Effect of structural parameters on the hydrodynamic performance of vertical curved V-Type otter board

Abstract

In order to study the influence mechanism of structural type and size on the hydrodynamic performance of vertical curved V-type otter board, this paper based on the computational fluid dynamics method, a three-dimensional numerical model of vertical curved V-type otter board is established to calculate and analyze its hydrodynamic performance, and the validity of the numerical simulation results is verified by designing and constructing a scaled model for dynamic flume experiments. On this basis, the effects of different structural parameters, such as the deflector angle, camber, and spacing, on the hydrodynamic performance of the vertical curved V-Type otter board are investigated and the optimal structural design scheme is determined.

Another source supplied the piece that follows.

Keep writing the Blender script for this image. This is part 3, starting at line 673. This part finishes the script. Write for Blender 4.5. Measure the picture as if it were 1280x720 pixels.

The results demonstrate that single or synchronous changes of the angle, camber, and spacing of the two deflectors have varying degrees of impact on the hydrodynamic performance of the vertical curved V-Type otter board. To improve the expansion effect of the otter board, setting the angle of the deflector A to 40° and that of the deflector B to 30°, or setting the camber of deflectors A and B to 18%, or setting the spacing between deflectors A and B to 380 mm and that between the deflector and the main panel to 670 mm can increase the lift coefficient of the vertical curved V-Type otter board to its maximum value. Considering the overall performance of the otter board, when the angle of the deflector A is set to 25° and that of the deflector B is set to 30°, or the camber of the deflector A is set to 6% and that of the deflector B is set to 9%, or the spacing between deflectors A and B is set to 340 mm and that between the deflector and the main panel is set to 610 mm, the lift-to-drag ratio of the otter board can be increased to its maximum value.